Hawkeye is filled with merriment at Gamut, whose body is painted and his head shaved to leave a tuft of hair. The scout summons the others by cawing like a crow, and the singing master tells what has become of the girls. According to policy, Magua has separated his prisoners, keeping Alice with the Hurons and sending Cora to some Delawares in a neighboring valley. Gamut has been left to range freely because the Indians think he is, in Hawkeye's words, "a non-composser" (non compos mentis—not sound in mind) due to his singing.

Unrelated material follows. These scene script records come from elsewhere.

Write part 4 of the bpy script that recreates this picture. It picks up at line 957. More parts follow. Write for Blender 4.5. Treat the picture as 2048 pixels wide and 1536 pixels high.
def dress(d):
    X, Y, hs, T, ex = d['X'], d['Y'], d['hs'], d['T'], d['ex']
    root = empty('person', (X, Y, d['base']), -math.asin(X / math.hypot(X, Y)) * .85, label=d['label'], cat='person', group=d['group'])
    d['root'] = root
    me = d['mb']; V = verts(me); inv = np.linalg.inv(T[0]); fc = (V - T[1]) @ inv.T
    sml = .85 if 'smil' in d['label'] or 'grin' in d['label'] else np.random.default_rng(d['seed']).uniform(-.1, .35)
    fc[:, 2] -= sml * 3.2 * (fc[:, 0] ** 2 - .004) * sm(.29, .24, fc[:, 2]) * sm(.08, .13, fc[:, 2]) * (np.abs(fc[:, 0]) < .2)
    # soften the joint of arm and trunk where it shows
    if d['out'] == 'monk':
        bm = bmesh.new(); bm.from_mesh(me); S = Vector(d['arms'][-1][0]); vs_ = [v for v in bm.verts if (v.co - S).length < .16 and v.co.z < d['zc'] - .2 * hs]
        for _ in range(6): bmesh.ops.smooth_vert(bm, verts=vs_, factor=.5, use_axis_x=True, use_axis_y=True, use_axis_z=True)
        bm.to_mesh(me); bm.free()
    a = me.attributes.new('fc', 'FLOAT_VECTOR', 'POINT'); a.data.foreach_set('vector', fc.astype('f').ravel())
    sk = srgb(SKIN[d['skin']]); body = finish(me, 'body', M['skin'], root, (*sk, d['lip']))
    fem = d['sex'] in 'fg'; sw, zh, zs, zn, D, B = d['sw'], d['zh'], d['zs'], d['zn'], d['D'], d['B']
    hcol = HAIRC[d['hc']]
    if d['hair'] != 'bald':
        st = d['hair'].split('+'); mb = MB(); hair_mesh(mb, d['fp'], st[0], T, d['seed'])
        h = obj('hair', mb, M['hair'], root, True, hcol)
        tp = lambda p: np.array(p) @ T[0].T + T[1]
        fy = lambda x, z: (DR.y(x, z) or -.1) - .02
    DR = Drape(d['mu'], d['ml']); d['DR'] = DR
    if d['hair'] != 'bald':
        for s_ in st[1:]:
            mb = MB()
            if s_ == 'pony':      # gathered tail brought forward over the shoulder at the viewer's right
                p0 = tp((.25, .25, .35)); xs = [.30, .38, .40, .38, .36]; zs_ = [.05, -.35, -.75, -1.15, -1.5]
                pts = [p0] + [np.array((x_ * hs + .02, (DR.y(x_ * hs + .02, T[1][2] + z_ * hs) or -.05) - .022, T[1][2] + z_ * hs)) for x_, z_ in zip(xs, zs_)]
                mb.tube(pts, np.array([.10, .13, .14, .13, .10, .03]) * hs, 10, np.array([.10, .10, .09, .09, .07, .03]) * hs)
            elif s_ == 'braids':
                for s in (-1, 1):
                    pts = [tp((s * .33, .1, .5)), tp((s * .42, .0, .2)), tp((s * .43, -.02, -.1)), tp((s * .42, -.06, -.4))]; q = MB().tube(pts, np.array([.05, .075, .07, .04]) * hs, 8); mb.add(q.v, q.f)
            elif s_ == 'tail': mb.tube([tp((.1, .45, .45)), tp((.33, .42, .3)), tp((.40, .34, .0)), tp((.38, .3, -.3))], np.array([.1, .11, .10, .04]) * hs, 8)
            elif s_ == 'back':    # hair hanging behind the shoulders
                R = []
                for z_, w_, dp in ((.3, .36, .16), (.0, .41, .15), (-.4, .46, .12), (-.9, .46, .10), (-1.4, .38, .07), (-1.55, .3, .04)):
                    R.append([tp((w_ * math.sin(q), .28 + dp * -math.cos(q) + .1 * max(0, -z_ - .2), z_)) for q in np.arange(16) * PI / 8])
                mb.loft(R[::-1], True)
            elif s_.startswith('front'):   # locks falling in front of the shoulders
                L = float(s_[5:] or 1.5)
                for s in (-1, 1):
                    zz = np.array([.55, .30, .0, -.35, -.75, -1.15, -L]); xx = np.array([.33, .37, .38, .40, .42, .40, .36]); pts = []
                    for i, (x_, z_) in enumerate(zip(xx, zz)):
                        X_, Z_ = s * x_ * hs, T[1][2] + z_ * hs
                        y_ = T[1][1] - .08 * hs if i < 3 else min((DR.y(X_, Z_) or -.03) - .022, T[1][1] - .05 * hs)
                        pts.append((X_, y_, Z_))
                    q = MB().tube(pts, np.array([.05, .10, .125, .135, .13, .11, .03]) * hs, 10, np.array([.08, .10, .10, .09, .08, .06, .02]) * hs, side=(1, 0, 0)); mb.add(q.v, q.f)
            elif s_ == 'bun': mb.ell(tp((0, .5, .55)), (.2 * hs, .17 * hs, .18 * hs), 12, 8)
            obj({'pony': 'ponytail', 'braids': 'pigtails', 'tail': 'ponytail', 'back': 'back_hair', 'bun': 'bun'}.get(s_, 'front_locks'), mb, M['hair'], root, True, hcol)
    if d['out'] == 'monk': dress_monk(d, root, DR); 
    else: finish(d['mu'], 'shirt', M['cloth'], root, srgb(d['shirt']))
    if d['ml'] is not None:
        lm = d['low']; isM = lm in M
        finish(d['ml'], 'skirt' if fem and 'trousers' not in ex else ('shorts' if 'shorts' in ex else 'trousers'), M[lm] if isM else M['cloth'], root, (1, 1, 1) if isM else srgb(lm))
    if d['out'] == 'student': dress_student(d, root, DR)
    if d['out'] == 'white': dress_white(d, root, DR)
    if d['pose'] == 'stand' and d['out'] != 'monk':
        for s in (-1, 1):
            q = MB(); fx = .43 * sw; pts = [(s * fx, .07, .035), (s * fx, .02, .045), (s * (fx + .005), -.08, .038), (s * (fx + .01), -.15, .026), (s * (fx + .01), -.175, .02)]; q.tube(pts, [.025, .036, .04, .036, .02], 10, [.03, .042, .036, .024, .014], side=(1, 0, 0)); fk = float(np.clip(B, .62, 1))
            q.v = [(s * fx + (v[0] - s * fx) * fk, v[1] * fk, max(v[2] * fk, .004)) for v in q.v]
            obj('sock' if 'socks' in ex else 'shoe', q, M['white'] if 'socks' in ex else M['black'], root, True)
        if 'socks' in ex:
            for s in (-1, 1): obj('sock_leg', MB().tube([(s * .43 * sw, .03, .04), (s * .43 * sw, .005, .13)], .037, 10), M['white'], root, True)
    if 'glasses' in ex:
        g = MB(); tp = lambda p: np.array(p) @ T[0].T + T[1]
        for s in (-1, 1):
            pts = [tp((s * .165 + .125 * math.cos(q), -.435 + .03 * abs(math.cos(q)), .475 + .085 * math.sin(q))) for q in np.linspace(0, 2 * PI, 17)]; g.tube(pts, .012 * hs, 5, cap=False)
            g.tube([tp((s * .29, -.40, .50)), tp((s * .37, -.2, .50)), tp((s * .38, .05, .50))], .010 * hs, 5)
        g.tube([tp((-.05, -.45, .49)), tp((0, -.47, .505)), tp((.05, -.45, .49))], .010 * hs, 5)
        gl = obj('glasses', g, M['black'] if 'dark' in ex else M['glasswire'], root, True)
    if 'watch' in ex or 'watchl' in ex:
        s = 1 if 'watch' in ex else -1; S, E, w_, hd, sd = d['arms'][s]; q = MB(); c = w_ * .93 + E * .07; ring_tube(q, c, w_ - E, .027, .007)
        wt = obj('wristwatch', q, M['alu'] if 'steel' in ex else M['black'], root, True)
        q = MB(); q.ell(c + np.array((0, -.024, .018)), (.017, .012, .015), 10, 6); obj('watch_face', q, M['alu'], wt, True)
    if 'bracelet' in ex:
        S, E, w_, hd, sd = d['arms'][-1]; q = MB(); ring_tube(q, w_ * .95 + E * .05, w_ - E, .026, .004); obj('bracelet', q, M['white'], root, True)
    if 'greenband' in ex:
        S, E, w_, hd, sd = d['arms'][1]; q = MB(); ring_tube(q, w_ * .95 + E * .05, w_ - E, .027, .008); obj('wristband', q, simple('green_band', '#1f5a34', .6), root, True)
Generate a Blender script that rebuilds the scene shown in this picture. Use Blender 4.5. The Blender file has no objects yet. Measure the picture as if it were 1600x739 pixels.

Hawkeye returns the "tooting whistle," which has been found on the trail, and knowing that Chingachgook himself is a great chief among the Delawares, comments that white men have done evil to bring the Mingoes and Delawares to travel the same path.
When the frontiersman suggests that Gamut go back to the Indians and let the girls know that help is near, Heyward firmly insists that he go also, acting a part. Using Indian paints, Chingachgook disguises him to look like a buffoon; with his knowledge of French, the major could pass as a juggler from Ticonderoga. Munro is to be hidden in charge of the elder Mohican, and Hawkeye and Uncas are to approach the Delawares.
Some two miles beyond the beaver pond, Heyward and Gamut reach a clearing with fifty or sixty rude lodges. In the twilight they see fantastic forms alternately rising from the grass. They are startled but discover that it is only Indian children at play. Then they head for what Gamut calls "the tents of the Philistines."